Auslöser der Sache war offenbar der Amtsantritt einer neuen Kindergartenleiterin Ende 2013. Zur selben Zeit wurde in der Kita ein so genanntes offenes Konzept eingeführt: feste Gruppen und geregelte Rituale verlieren dabei an Bedeutung, zugunsten von mehr Wahlmöglichkeiten und Flexibilität für die Kinder. „Seitdem geht es ziemlich wild zu“, sagt Alexandra Stefania. Sie habe mehrmals erlebt, „dass der ganze Trubel manchen Kindern einfach zu viel ist“. Aber sie habe das nicht ansprechen können, „wenn es zu laut ist, kann ich nicht reden“, sagt die 35-Jährige. Also begann sie, kritische E-Mails zu schreiben. An die Chefin, später dann an die Kirchengemeinde. 85 Mails sind zusammengekommen.

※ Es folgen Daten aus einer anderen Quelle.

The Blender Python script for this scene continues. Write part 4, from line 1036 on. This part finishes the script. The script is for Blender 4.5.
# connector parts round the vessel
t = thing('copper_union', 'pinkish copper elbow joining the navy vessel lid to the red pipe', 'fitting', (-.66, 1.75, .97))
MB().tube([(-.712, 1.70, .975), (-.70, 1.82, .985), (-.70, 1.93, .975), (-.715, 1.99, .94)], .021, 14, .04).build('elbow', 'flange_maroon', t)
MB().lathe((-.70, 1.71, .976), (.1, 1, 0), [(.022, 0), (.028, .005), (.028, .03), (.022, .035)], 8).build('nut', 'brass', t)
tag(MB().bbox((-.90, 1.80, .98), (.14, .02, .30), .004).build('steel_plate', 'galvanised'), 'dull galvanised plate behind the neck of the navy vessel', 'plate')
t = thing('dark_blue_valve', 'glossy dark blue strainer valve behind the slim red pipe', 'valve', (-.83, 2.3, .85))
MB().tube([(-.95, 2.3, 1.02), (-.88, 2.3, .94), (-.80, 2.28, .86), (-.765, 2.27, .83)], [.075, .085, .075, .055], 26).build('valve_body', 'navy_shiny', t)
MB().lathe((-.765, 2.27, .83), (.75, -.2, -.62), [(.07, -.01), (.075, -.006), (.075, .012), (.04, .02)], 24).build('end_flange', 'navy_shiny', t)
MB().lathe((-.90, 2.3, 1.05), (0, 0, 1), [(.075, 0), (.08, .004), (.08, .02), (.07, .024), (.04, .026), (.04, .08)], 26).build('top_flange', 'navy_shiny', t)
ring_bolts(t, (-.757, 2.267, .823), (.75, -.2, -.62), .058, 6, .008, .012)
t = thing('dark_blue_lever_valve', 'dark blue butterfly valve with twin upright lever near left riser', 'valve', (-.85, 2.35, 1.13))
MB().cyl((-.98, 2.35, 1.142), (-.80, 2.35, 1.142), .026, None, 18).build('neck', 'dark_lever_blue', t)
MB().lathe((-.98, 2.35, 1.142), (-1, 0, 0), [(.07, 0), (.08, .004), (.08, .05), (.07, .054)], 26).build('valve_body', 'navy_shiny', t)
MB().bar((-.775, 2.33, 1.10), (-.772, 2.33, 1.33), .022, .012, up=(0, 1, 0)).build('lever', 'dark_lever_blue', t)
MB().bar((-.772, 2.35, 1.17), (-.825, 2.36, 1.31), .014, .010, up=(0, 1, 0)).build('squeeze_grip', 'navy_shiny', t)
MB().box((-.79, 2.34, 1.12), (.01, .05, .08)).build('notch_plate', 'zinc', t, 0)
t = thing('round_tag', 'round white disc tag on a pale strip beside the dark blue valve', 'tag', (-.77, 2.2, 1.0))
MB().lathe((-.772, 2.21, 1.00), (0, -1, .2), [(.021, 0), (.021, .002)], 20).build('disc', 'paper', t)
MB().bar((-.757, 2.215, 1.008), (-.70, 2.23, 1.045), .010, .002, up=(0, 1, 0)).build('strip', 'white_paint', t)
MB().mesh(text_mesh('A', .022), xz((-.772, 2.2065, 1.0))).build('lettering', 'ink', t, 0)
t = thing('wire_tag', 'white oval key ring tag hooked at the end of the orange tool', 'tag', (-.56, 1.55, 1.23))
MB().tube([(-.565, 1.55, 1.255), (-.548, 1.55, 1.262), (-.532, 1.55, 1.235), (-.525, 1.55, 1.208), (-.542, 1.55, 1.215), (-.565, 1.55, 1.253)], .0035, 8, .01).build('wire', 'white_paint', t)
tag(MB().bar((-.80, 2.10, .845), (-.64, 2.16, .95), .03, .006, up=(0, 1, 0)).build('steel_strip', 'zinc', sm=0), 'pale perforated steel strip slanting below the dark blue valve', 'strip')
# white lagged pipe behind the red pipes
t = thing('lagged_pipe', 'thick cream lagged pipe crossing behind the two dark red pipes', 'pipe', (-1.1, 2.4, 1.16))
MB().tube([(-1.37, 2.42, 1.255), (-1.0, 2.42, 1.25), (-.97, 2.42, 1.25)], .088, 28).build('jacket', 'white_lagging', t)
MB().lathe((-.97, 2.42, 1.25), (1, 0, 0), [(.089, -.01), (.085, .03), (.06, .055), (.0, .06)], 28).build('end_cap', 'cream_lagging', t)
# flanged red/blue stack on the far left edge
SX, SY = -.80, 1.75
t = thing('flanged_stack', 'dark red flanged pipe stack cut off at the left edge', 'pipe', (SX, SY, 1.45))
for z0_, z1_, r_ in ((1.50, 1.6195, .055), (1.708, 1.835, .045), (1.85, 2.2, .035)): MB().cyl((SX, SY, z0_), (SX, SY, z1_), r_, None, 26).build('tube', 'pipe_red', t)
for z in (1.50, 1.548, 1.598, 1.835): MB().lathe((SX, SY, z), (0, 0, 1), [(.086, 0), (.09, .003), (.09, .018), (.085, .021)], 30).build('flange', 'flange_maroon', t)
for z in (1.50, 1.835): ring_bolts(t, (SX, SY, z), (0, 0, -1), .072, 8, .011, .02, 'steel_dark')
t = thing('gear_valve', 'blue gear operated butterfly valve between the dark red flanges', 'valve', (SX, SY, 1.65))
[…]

Kritische Mails waren offenbar lästig

Die kritischen Mails waren der neuen Leitung offenbar ein Dorn im Auge. Alexandra Stefania erhielt Abmahnungen. Sie habe „die gesundheitliche Integrität der Kinder gefährdet“, heißt es im Bericht des KVJS. So habe sie etwa „die Kinder mit brühendem Wasser arbeiten lassen“ und „trotz Verbots wiederholt die Tische mit Desinfektionsmittel gereinigt“. Zudem habe sie „der Leitung Inkompetenz vorgeworfen“ und ihr gar mit den Worten gedroht: „sonst werde ich wild und das durftest Du schon einmal erleben und riskiere es nicht ein zweites Mal, sonst bist Du alleine Schuld“.

Die Sache mit dem heißen Wasser hält Stefania für harmlos. Sie habe gemeinsam mit Kindern Tee aufgebrüht und selbst stets eine Hand am Wasserkocher gehabt. „Ich passe auf, da ist nie etwas passiert.“ Der Vorwurf mit dem Desinfektionsspray sei unzutreffend. Und die Drohung? „Ich verstehe das alles nicht.“

„Ich bin eine Kämpfernatur“

Im Juli 2014 wurde sie mit Hausverbot heimgeschickt – beurlaubt bei vollem Lohnausgleich. Gegen die Langeweile hat sie sich zwei Katzen angeschafft. Den Rechtsstreit will sie nicht unter dem Schutzmantel ihrer Behinderung durchfechten. Sie hat es abgelehnt, psychosozial begutachtet zu werden – damit verlor sie ihren besonderen Kündigungsschutz. Jetzt klagt sie gegen die Kündigung, die kürzlich bei ihr eintraf. „Ich bin eine Kämpfernatur“, sagt sie. Sie suche zwar nach einem anderen Job, das sei aber schwierig.

Ihrer ehemalige Gruppenleiterin Beate Zaiser arbeitet inzwischen in Hemmingen und will sich mangels Detailkenntnis nicht zu dem Streit äußern. Nur so viel: „Ich war schockiert, als ich davon gehört habe. Für uns in der Gruppe war sie damals eine große Hilfe.“ Womöglich passe ihre ruhige Art nicht zum offenen pädagogischen Konzept. Stefania habe sich immer besonders intensiv um drei, vier Kinder gekümmert, „die diese Zuwendung gebraucht haben“.